Sosyal haklar ve barış temaları üzerinden yükselen mücadelede Sol Partisi, ideolojik olarak kapitalizmi yıkmayı, sosyalizmi kurmayı hedeflemese de pratikte sosyal mücadelenin önemli bir tercümanı oldu.
Ancak zamanla tercüman olmaktan uzaklaştı. Bugünkü tablonun da asıl nedeni. Bu tarihsel dönemde Sol Partiden milletvekili seçilen ve bu seçimlerde de parlamentoya girmeyi başaran Sevim Dağdelen, önceki gün Junge Welt’e verdiği söyleşide durumu şu şekilde özetliyor: “Yenilginin temel nedenleri daha derinde olsa da, koşulsuz hükümet ortağı olma konusunda yapılan açıklamalar başlıca neden. Sosyal kısıtlamalar ve savaş konusundaki kırmızı çizgileri ifade etme yerine koalisyon görüşmelerine kimlerin katılacağıyla meşgul olundu. Scholz (SPD) ve Baerbock (Yeşiller) eleştirileri bir yana bırakıldı, Laschet’i durdurma kampanyası sürdürüldü. Bu da SPD ve Yeşillere oyların gitmesine ve sandık başına gitmemeye yol açtı.”

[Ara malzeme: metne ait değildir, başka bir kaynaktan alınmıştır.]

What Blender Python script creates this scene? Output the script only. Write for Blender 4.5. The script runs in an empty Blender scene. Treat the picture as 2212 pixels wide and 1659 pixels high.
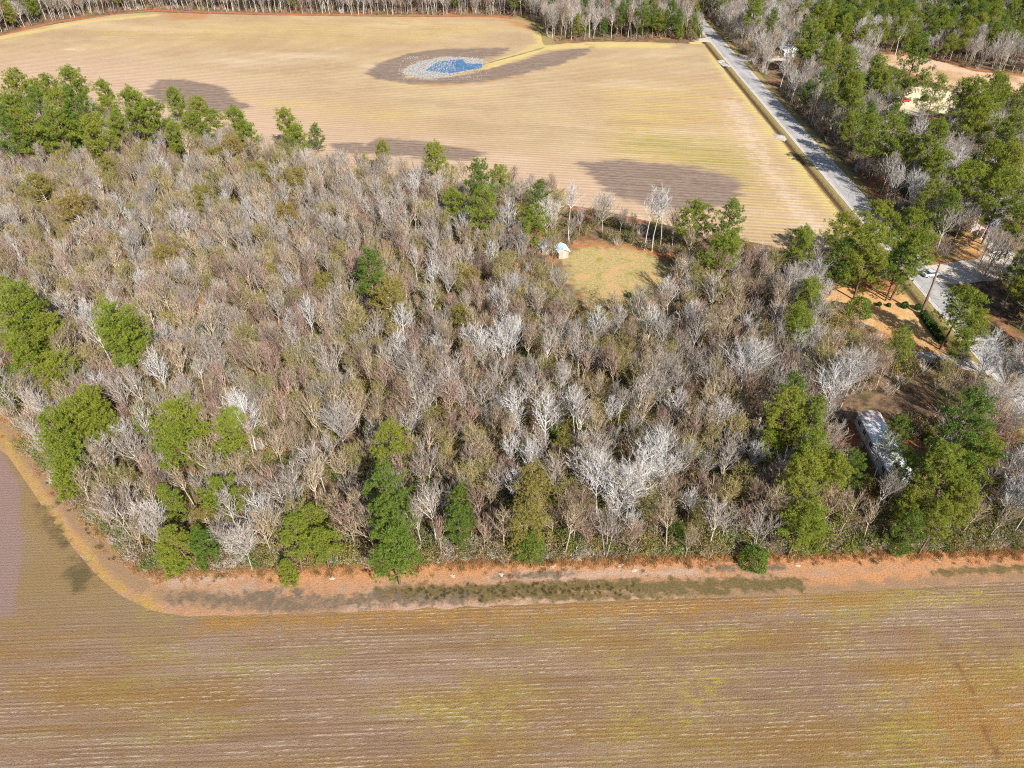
import bpy, bmesh, math, random
import numpy as np
from mathutils import Vector, Matrix
R = math.radians
S = bpy.context.scene
COL = S.collection

# ------------------------------------------------------------------ camera, sky, sun, exposure
H_CAM, PITCH, F_D = 90.0, 39.0, 1536.0          # drone height (m), pitch below the horizon
cam_d = bpy.data.cameras.new('camera'); cam = bpy.data.objects.new('camera', cam_d); COL.objects.link(cam)
cam.location = (0, 0, H_CAM); cam.rotation_euler = (R(90 - PITCH), 0, 0)
cam_d.sensor_fit = 'HORIZONTAL'; cam_d.sensor_width = 36; cam_d.lens = 25.0
cam_d.clip_start = 0.5; cam_d.clip_end = 12000
S.camera = cam
SUN_EL, SUN_AZ = 38.0, 153.0
w = bpy.data.worlds.new('World'); S.world = w; w.use_nodes = True
nt = w.node_tree; nt.nodes.clear()
sky = nt.nodes.new('ShaderNodeTexSky'); sky.sky_type = 'NISHITA'; sky.sun_disc = False
sky.sun_elevation = R(SUN_EL); sky.sun_rotation = R(SUN_AZ)
bg = nt.nodes.new('ShaderNodeBackground'); bg.inputs[1].default_value = 0.07
wo = nt.nodes.new('ShaderNodeOutputWorld')
nt.links.new(sky.outputs[0], bg.inputs[0]); nt.links.new(bg.outputs[0], wo.inputs[0])
sd = bpy.data.lights.new('sun', 'SUN'); sun = bpy.data.objects.new('sun', sd); COL.objects.link(sun)
sd.energy = 5.0; sd.angle = R(0.53); sd.color = (1.0, 0.95, 0.87)
sdir = Vector((math.sin(R(SUN_AZ)) * math.cos(R(SUN_EL)), math.cos(R(SUN_AZ)) * math.cos(R(SUN_EL)), math.sin(R(SUN_EL))))
sun.rotation_euler = sdir.to_track_quat('Z', 'Y').to_euler(); sun.location = (0, 0, 200)
S.view_settings.view_transform = 'Standard'; S.view_settings.look = 'None'
S.view_settings.gamma = 1.0; S.view_settings.use_curve_mapping = False
S.view_settings.exposure = 0.78
S.cycles.max_bounces = 5; S.cycles.diffuse_bounces = 2; S.cycles.glossy_bounces = 2
S.cycles.transmission_bounces = 3; S.cycles.transparent_max_bounces = 4
S.cycles.use_denoising = False
S.cycles.filter_width = 1.1

# ------------------------------------------------------------------ helpers
rng = np.random.default_rng(7); random.seed(7)
SP, CP = math.sin(R(PITCH)), math.cos(R(PITCH))
def P(x, y, z=0.0):
    """surveyed point of the place: picture coordinates (2212 x 1659) -> ground metres at height z"""
    u = (x - 1106) / F_D; v = (y - 829.5) / F_D
    t = (H_CAM - z) / (SP + v * CP)
    return (u * t, t * (CP - v * SP))
def proj(X, Y, Z=0.0):
    t = Y * CP + (H_CAM - Z) * SP
    q = (H_CAM - Z) * CP - Y * SP
    return 1106 + F_D * X / t, 829.5 + F_D * q / t, t
def tag(o, label=None, cat=None, group=None, kind=None):
    if label: o['label'] = label
    if cat: o['category'] = cat
    if group: o['group'] = group
    if kind: o['kind'] = kind
    return o
def mesh(name, V, F, mats=(), mi=None, smooth=False):
    V = np.asarray(V, dtype=np.float32).reshape(-1, 3); F = np.asarray(F, dtype=np.int32)
    k = F.shape[1]; me = bpy.data.meshes.new(name)
    me.vertices.add(len(V)); me.vertices.foreach_set('co', V.ravel())
    me.loops.add(F.size); me.loops.foreach_set('vertex_index', F.ravel())
    me.polygons.add(len(F)); me.polygons.foreach_set('loop_start', np.arange(0, F.size, k, dtype=np.int32))
    if mi is not None: me.polygons.foreach_set('material_index', np.asarray(mi, dtype=np.int32))
    me.update(calc_edges=True)
    me.polygons.foreach_set('use_smooth', np.full(len(F), smooth))
    for m in mats: me.materials.append(m)
    return me
def link(name, me, parent=None, loc=None, rz=0.0):
    o = bpy.data.objects.new(name, me); COL.objects.link(o)
    if parent is not None: o.parent = parent
    if loc is not None: o.location = loc
    if rz: o.rotation_euler = (0, 0, rz)
    return o
def thing(name, label, cat, loc, rz=0.0, group=None, sc=1.0):
    o = link(name, None, None, loc, rz); o.empty_display_size = 0.5
    if not isinstance(sc, (int, float)): o.scale = sc
    elif sc != 1.0: o.scale = (sc,) * 3
    return tag(o, label, cat, group)
class BM:
    """collects boxes, prisms and tubes in one bmesh"""
    def __init__(s): s.b = bmesh.new()
    def box(s, c, d, rz=0.0, rx=0.0, ry=0.0, bev=0.0):
        m = Matrix.Translation(c) @ Matrix.Rotation(rz, 4, 'Z') @ Matrix.Rotation(ry, 4, 'Y') @ Matrix.Rotation(rx, 4, 'X') @ Matrix.Diagonal((*d, 1))
        r = bmesh.ops.create_cube(s.b, size=1, matrix=m)
        if bev: bmesh.ops.bevel(s.b, geom=list({e for v in r['verts'] for e in v.link_edges}), offset=bev, segments=2, affect='EDGES')
        return s
    def cyl(s, p0, p1, r0, r1=None, n=10):
        p0 = Vector(p0); p1 = Vector(p1); d = p1 - p0
        m = Matrix.Translation((p0 + p1) / 2) @ d.to_track_quat('Z', 'Y').to_matrix().to_4x4()
        bmesh.ops.create_cone(s.b, cap_ends=True, segments=n, radius1=r0, radius2=r0 if r1 is None else r1, depth=d.length, matrix=m)
        return s
    def prism(s, pts, y0, y1):                    # outline in x,z pushed along y
        a = [s.b.verts.new((p[0], y0, p[1])) for p in pts]; c = [s.b.verts.new((p[0], y1, p[1])) for p in pts]
        s.b.faces.new(a); s.b.faces.new(list(reversed(c)))
        for i in range(len(pts)):
            j = (i + 1) % len(pts); s.b.faces.new((a[j], a[i], c[i], c[j]))
        return s
    def build(s, name, mat, parent=None, smooth=False, bevel=0.0):
        if bevel: bmesh.ops.bevel(s.b, geom=list(s.b.edges), offset=bevel, segments=2, affect='EDGES', clamp_overlap=True)
        bmesh.ops.recalc_face_normals(s.b, faces=s.b.faces)
        me = bpy.data.meshes.new(name); s.b.to_mesh(me); s.b.free(); me.materials.append(mat)
        if smooth: me.polygons.foreach_set('use_smooth', np.ones(len(me.polygons), dtype=bool))
        return link(name, me, parent)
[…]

Sol Partinin 600 bin oyunun SPD’ye, 440 bin oyunun Yeşiller’e, 370 bin seçmenin sandık başına gitmediği şeklindeki veriler bu analizin doğru olduğunu gösteriyor.

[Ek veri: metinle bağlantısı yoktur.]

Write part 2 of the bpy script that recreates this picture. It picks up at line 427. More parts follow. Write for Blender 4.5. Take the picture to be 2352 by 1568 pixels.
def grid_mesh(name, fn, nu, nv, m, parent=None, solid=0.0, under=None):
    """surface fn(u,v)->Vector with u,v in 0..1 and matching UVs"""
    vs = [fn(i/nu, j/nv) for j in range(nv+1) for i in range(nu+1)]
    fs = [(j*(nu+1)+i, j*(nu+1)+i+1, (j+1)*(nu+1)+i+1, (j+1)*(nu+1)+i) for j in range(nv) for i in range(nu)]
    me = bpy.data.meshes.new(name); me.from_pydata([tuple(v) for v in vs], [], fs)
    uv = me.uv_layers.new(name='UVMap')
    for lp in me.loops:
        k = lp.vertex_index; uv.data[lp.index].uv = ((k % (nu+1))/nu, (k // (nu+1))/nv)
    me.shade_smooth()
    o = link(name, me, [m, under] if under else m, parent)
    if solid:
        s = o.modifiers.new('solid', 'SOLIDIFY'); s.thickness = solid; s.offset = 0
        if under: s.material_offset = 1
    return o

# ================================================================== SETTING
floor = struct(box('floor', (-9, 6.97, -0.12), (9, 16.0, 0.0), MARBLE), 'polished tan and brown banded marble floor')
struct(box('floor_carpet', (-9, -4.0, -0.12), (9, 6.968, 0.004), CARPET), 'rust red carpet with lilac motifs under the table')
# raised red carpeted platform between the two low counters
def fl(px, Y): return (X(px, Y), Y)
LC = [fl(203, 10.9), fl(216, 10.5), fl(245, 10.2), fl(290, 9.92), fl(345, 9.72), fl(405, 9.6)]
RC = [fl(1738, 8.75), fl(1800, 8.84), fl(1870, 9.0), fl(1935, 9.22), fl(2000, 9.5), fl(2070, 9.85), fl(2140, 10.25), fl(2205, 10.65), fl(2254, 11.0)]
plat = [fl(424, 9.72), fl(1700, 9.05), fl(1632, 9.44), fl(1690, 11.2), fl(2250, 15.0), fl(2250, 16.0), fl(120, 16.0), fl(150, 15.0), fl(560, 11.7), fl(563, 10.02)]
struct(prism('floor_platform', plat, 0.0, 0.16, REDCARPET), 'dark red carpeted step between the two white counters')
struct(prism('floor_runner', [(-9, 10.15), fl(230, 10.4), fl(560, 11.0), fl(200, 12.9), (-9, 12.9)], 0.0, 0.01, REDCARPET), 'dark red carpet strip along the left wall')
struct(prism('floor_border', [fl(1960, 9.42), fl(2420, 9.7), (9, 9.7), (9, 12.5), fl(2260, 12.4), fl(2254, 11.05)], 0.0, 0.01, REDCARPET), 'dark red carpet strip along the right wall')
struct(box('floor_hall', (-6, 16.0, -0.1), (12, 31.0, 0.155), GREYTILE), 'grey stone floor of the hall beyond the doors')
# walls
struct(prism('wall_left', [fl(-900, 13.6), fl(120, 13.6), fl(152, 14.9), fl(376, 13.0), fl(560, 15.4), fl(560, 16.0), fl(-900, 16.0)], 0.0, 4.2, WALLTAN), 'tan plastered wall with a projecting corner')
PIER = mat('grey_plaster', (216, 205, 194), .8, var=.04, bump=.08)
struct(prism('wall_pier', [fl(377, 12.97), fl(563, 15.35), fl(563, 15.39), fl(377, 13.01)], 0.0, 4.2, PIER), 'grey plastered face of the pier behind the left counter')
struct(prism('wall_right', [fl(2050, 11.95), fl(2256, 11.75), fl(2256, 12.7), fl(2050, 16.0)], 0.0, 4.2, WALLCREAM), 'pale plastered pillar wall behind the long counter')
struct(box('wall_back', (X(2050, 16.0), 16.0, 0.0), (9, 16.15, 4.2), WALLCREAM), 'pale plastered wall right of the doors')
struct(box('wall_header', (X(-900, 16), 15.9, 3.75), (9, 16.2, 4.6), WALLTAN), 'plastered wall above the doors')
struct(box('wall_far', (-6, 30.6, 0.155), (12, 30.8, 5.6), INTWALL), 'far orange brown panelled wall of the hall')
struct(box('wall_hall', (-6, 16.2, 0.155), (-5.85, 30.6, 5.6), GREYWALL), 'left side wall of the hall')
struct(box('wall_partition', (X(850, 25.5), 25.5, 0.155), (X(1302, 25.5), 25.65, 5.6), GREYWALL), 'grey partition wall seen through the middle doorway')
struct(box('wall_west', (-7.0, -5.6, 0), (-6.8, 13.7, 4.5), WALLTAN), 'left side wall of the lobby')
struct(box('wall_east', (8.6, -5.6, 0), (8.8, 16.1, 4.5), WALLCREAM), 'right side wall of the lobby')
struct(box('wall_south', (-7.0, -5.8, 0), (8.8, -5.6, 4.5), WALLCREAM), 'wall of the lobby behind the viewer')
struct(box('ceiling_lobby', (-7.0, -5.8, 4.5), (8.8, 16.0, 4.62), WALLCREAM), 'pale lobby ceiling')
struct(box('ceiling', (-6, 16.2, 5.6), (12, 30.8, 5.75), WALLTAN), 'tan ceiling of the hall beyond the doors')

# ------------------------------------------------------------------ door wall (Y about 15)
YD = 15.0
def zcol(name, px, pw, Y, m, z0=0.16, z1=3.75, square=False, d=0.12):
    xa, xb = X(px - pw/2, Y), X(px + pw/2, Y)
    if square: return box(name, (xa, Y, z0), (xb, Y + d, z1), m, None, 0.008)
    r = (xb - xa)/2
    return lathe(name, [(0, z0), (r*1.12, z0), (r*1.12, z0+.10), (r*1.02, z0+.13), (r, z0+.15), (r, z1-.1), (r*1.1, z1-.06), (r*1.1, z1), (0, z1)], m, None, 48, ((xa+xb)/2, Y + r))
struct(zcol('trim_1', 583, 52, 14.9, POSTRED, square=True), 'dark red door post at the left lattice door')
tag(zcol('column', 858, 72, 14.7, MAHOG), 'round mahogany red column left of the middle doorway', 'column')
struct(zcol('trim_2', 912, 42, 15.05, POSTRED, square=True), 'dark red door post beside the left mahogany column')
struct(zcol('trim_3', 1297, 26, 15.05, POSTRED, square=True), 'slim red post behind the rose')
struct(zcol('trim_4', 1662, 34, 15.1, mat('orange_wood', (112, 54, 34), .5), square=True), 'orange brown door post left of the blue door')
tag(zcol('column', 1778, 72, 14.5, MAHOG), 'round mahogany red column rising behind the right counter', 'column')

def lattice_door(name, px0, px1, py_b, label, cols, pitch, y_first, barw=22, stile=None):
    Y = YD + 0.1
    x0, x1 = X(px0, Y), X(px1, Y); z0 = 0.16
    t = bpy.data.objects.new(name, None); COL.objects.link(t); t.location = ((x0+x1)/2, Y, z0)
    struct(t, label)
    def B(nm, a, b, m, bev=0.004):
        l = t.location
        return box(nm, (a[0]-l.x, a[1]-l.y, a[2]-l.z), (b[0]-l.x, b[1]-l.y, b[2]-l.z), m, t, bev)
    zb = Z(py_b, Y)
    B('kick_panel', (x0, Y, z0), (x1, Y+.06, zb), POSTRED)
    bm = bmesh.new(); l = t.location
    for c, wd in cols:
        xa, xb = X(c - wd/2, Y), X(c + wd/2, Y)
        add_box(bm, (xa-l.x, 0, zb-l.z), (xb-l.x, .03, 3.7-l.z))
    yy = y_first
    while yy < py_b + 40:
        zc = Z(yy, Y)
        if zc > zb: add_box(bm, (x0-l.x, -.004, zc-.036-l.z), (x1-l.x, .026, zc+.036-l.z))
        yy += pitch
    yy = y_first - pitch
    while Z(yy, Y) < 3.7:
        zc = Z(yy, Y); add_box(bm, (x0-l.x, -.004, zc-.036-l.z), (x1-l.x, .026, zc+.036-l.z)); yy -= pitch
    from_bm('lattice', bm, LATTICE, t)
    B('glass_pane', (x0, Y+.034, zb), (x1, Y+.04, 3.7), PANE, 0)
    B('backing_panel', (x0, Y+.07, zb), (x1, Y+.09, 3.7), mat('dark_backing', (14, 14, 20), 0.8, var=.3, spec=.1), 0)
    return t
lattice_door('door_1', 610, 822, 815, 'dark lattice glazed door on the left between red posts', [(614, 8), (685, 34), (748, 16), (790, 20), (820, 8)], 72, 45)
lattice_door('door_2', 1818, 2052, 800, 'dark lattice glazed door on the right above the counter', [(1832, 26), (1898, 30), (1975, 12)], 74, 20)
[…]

Özetle; işçi hareketi ve sendikalar üzerinde tarihsel etkisi olan SPD’nin sosyal konuları öne çıkararak solu gösterdiği bir dönemde Sol Partinin kırmızı çizgilerini bir yana bırakıp, direksiyonu sağa kırıp hükümet ortağı olmayı baş hedef haline getirmesi ağır yenilginin başlıca nedenidir.
Dolayısıyla Sol Parti, eğer bu ağır yenilgiden bir sonuç çıkaracaksa, kendisini büyüten işçilere, işsizlere, yoksul emekçi sınıflara acil bir şekilde yeniden yüzünü dönmeli, onların dilinden konuşmaya başlamalıdır. Bunu yapmadığı takdirde yeni bir “sol” parti kaçınılmaz. Çünkü sonuçlar, Almanya’daki emekçi sınıfların ikinci bir SPD’ye ihtiyaç duymadığını açık olarak gösteriyor.